• [Short task]
Produce word for word the lines of the data below running from the one that has "Write a Blender" to the one that has "return m, nt, nt.nodes, nt.links, nt.nodes['Principled", inclusive, and no others.

━━━ Provided records

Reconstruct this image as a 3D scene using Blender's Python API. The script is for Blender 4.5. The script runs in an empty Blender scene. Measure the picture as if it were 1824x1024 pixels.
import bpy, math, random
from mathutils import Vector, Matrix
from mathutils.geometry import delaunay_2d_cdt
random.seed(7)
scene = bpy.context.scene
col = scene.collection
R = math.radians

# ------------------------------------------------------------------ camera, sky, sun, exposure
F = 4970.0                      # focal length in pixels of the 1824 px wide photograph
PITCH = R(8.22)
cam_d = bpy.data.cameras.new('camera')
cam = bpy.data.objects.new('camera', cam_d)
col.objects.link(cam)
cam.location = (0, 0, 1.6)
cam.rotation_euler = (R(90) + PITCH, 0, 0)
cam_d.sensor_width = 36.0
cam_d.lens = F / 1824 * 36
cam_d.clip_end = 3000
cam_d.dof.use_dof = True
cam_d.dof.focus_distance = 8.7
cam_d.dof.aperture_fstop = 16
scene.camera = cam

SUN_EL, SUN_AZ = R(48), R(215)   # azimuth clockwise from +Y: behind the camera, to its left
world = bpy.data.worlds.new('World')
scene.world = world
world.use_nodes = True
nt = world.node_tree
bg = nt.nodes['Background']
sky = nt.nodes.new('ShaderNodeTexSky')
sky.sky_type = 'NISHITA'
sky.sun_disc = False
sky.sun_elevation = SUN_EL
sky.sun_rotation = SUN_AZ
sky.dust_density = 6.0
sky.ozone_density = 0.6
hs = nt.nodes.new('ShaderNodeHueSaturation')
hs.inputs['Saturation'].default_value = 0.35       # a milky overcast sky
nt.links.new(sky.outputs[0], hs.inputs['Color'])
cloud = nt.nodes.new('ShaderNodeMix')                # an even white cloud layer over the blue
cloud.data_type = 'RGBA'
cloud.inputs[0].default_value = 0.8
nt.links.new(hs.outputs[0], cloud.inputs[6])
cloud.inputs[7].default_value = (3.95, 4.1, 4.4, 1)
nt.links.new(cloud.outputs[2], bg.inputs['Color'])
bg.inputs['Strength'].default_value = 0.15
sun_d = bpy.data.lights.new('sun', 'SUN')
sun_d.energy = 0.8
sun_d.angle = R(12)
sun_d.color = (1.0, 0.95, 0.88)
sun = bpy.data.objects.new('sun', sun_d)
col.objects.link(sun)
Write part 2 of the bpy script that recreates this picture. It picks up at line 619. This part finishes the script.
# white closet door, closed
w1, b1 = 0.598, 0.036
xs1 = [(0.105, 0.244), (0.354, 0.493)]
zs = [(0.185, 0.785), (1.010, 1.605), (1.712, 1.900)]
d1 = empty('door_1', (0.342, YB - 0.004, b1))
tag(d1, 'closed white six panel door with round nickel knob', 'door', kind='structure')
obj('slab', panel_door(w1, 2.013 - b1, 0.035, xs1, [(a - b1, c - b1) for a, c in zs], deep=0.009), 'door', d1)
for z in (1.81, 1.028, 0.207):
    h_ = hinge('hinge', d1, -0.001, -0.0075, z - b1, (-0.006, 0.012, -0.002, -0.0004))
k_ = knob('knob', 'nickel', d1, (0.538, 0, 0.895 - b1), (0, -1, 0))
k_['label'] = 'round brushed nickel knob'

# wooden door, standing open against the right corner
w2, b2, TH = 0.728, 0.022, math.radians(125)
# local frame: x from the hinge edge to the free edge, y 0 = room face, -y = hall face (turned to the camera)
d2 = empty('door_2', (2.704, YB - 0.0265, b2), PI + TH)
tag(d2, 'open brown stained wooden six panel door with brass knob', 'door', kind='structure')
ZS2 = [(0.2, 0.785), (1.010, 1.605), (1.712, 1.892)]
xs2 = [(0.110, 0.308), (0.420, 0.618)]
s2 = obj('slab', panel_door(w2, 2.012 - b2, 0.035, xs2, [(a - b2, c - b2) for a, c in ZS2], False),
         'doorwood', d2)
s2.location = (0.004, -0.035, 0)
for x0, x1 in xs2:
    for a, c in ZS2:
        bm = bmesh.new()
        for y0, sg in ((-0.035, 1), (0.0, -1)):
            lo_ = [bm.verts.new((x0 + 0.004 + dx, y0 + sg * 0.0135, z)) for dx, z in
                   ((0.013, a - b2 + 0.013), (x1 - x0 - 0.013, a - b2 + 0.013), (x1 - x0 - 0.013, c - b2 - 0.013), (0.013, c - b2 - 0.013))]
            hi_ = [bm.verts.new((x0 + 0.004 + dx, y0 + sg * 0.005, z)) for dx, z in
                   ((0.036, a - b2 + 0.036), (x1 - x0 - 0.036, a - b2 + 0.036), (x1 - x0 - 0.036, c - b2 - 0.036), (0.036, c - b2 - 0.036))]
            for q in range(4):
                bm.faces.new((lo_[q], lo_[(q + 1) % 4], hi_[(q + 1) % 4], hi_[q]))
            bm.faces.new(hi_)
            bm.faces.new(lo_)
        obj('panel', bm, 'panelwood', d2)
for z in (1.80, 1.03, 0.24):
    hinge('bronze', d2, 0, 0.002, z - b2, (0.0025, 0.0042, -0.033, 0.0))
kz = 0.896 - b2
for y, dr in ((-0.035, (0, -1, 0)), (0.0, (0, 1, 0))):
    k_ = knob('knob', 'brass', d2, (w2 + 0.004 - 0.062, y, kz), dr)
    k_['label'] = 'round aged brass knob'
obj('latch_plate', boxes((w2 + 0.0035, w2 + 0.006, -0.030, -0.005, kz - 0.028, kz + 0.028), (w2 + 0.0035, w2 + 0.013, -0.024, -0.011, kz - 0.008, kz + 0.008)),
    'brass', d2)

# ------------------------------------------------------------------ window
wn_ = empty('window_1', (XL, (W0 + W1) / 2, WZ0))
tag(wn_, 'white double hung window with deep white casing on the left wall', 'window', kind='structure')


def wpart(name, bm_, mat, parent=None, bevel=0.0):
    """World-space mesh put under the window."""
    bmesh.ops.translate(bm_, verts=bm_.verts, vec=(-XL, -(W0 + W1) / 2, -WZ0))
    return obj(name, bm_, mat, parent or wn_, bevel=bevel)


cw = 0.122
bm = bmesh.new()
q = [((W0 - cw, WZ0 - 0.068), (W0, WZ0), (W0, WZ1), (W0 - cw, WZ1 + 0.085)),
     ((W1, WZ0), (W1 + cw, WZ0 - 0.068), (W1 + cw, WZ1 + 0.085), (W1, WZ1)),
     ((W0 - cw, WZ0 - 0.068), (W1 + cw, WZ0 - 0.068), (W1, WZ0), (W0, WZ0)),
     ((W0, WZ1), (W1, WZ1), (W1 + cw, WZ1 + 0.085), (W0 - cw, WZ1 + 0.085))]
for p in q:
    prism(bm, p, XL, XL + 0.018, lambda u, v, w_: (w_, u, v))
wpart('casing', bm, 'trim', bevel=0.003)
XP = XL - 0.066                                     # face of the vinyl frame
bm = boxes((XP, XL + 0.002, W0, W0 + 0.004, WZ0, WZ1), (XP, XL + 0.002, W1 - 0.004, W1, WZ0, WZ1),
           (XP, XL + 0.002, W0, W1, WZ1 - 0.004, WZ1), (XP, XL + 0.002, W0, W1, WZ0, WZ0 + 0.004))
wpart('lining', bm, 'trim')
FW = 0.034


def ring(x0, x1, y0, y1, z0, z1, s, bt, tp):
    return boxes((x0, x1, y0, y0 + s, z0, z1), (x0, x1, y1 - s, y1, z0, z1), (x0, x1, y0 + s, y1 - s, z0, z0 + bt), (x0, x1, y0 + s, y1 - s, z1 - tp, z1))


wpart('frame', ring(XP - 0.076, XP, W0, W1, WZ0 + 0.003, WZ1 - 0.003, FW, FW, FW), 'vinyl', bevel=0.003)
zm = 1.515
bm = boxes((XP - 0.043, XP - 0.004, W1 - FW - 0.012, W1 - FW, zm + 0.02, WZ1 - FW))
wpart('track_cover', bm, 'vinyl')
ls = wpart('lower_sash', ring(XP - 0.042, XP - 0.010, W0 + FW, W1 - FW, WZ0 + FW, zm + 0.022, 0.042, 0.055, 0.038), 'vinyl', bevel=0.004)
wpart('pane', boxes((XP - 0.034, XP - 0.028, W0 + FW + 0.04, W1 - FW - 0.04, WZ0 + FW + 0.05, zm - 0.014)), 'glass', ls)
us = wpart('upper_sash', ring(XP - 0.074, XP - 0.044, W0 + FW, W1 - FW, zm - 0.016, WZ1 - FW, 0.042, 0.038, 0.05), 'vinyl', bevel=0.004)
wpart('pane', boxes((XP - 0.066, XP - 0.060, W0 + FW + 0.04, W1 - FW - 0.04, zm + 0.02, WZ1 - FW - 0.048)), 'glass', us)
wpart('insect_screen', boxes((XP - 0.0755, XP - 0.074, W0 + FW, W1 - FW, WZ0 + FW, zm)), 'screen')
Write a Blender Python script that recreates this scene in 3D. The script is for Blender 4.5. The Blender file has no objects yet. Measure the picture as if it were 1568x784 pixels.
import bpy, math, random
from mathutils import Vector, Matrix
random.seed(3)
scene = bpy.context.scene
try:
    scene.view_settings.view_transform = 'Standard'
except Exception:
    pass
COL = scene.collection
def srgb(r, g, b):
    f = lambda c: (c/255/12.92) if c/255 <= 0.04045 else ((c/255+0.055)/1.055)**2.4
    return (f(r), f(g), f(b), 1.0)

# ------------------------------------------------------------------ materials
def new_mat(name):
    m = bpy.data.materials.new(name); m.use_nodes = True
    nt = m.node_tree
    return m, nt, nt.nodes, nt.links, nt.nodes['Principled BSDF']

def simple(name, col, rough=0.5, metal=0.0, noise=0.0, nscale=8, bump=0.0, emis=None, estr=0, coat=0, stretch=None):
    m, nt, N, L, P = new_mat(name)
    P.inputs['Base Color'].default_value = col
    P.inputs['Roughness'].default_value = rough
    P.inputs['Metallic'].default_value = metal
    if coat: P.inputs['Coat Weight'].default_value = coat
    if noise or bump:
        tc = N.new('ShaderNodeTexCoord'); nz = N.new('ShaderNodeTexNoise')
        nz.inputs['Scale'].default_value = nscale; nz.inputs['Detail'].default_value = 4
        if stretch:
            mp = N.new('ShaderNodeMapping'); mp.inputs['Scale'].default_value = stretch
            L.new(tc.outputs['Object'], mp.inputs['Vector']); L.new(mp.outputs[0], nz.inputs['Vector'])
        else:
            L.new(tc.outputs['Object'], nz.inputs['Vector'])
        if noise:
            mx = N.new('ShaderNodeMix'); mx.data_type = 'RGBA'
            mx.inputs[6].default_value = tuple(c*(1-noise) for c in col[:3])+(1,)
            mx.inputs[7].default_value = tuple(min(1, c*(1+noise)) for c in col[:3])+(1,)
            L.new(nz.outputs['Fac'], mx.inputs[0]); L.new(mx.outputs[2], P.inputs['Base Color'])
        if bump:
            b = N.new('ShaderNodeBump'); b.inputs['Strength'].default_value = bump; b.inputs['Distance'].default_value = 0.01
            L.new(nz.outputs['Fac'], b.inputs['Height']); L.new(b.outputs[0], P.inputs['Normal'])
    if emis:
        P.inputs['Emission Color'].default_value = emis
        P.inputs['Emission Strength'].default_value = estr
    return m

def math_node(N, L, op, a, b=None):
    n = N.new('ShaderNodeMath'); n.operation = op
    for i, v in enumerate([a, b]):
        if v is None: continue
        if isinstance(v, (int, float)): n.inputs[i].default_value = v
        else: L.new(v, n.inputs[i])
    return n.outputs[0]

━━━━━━

• [Solution for this problem]
Write a Blender Python script that recreates this scene in 3D. The script is for Blender 4.5. The Blender file has no objects yet. Measure the picture as if it were 1568x784 pixels.
import bpy, math, random
from mathutils import Vector, Matrix
random.seed(3)
scene = bpy.context.scene
try:
    scene.view_settings.view_transform = 'Standard'
except Exception:
    pass
COL = scene.collection
def srgb(r, g, b):
    f = lambda c: (c/255/12.92) if c/255 <= 0.04045 else ((c/255+0.055)/1.055)**2.4
    return (f(r), f(g), f(b), 1.0)

# ------------------------------------------------------------------ materials
def new_mat(name):
    m = bpy.data.materials.new(name); m.use_nodes = True
    nt = m.node_tree
    return m, nt, nt.nodes, nt.links, nt.nodes['Principled BSDF']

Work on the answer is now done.